In May 2025 more than 350 prominent directors, writers and actors signed an open letter denouncing the “genocide … taking place in Gaza” and deplored the lack of action on the part of the film industry. Additional significant protests and demonstrations against the slaughter of civilians in Gaza took place at last year’s film festivals in Cannes and Venice.

The stance taken by Tuttle and Wenders reflects the political agenda of the German establishment, not the thinking of wide layers of the population.

The festival is quite prepared to express political solidarity with nations and campaigns when it dovetails with the requirements of the festival’s main financial sponsor, the German state.

The journalist from the website Jung & Naiv was quite correct in pointing to the “selective” nature of the festival’s expressions of solidarity.

In 2023 the festival posted a statement prominently on its homepage headlined “Solidarity with Ukraine and Iran.” According to the statement: “The Berlinale staunchly condemns Russia’s ongoing war of aggression, which violates international law, and expresses its solidarity with the people in Ukraine and all those who are campaigning against this war. The festival also stands with the courageous protesters in Iran as they defend themselves against a violent, undemocratic regime.”

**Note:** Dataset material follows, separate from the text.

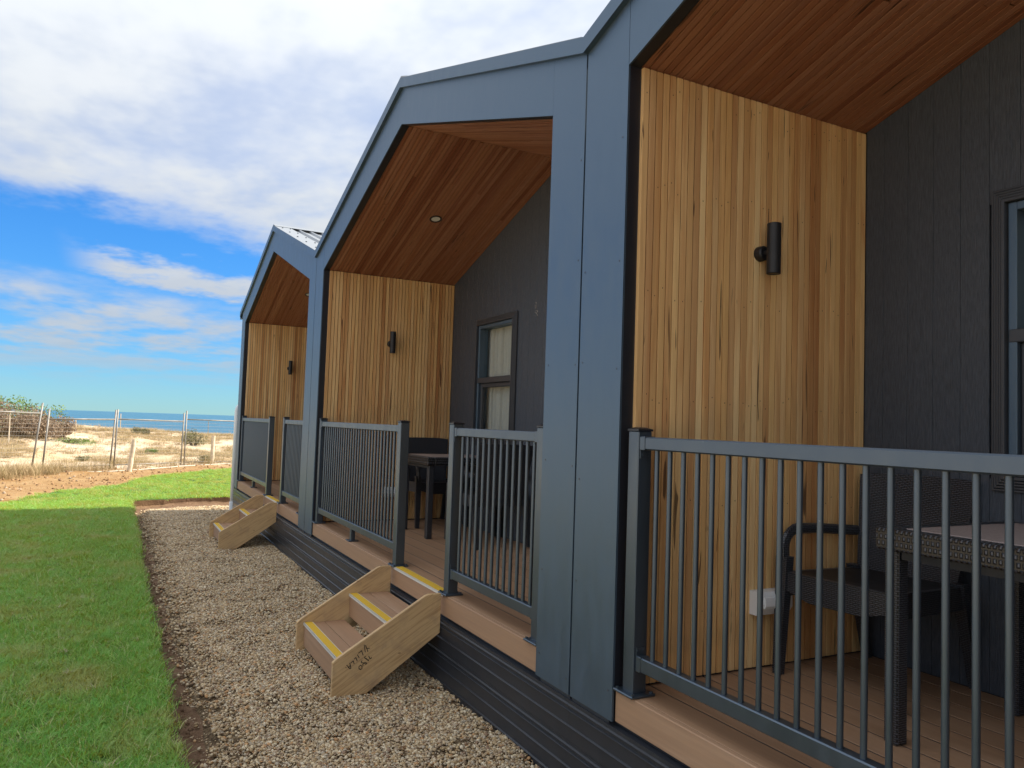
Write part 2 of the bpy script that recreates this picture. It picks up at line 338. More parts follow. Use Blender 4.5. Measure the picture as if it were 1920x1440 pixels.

The statement continued: “The film selection and various events—in part with cooperation partners—will focus on Iran and Ukraine.”

One year ago, the Berlinale management team led by Carlo Chatrian resigned in the wake of an all-party (Social Democrats, Christian Democrats, Green Party) campaign led by German Culture Minister Claudia Roth (Green Party). Roth and the rest denounced the festival jury as “antisemitic” for awarding a prize to the Israeli-Palestinian film No Other Land, which documents the crimes of the Israeli army and government against the Palestinian population in the West Bank.

Tuttle, Chatrian’s replacement, was then put through the wringer. Having declared she did not agree that No Other Land and statements made by its co-directors during the 2025 Berlinale awards ceremony were antisemitic, she was denounced by the pro-Israeli organisation “Values Initiative,” which called for state funding of the festival to be halted. Also in response, the Berlin Senate announced that it would halve its subsidies to the festival.

The pressure mounted on Tuttle by the German government and Israeli lobby explains, but does not excuse for a moment, her attempts to close down discussion on Israel’s war crimes in Gaza.